The poets, the spies, the vodka and the magpies – Guyon Espiner on RNZ uncovers NZ government spying on the ‘literary left’

6:25 pm on 2 November 2020

Anyone who studied poetry – or got drunk with anyone who did – will have heard someone have a crack at reciting the repeating bird call from Denis Glover’s iconic New Zealand poem The Magpies.

When Tom and Elizabeth took the farm / The bracken made their bed / and Quardle oodle ardle wardle doodle / The magpies said

Glover, who died in 1980, is perhaps our most celebrated poet, described by his biographer, Gordon Ogilvie, as one of the most “spirited, versatile and influential figures” in New Zealand literature.

He was a war hero too. He landed an infantry craft at Normandy on D-Day, earning the Distinguished Service Cross. He carried out four ‘suicide missions’ escorting the Arctic Convoys delivering their essential supplies to Russia, then an ally of the West in World War II against Hitler’s Nazis.
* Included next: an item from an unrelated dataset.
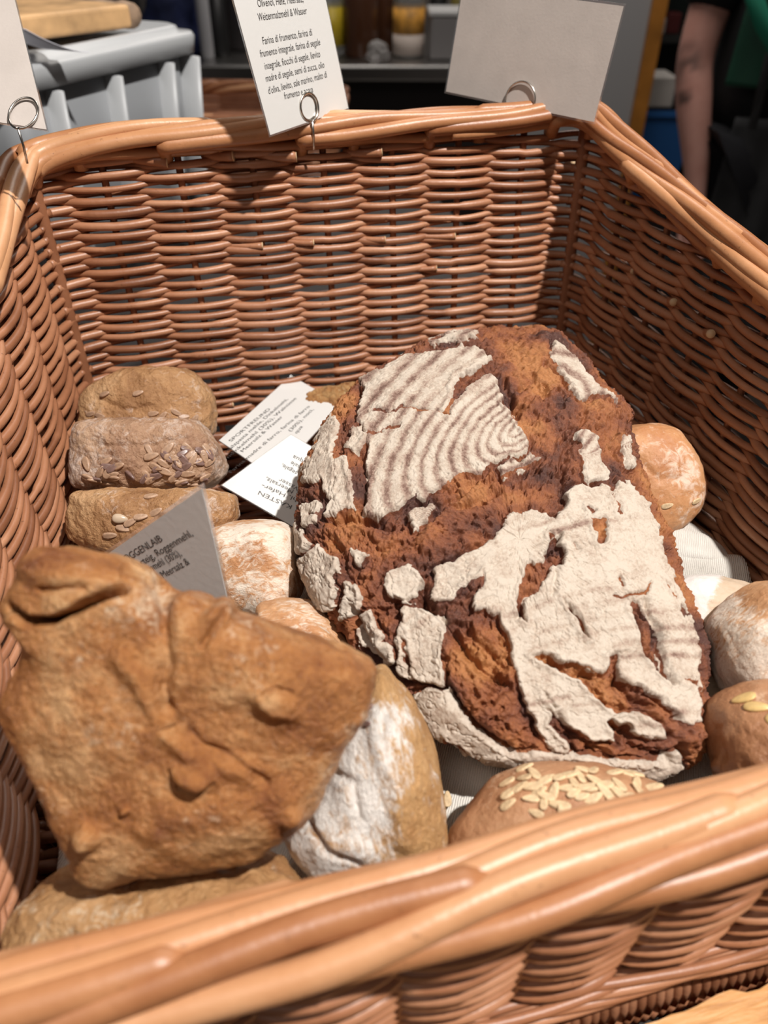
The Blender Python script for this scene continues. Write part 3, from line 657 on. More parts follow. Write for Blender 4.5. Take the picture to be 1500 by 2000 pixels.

The Soviet Union awarded Glover the War Veteran’s medal for his service on the Russian convoys in 1975.

But the winds had changed by then and the Warsaw Pact countries of the Eastern bloc were in a nuclear stand off against the Nato countries of the democratic West.

Denis Glover and John Drew at Caxton Press in 1934 shot by Jean Bertram

Denis Glover and John Drew at Caxton Press in 1934 (photo by Jean Bertram) 

 

The Cold War had blown in and Glover was being watched. Not by the KGB but by New Zealand’s state intelligence agency, the SIS. They tracked his involvement with the peace movement, his meetings with Russians and studiously documented his prodigious drinking.

The story of the spy agency and the poet has been brought to light by his son Rupert Glover in an epilogue episode of the RNZ podcast series The Service, which tracks the role of the SIS in the Cold War.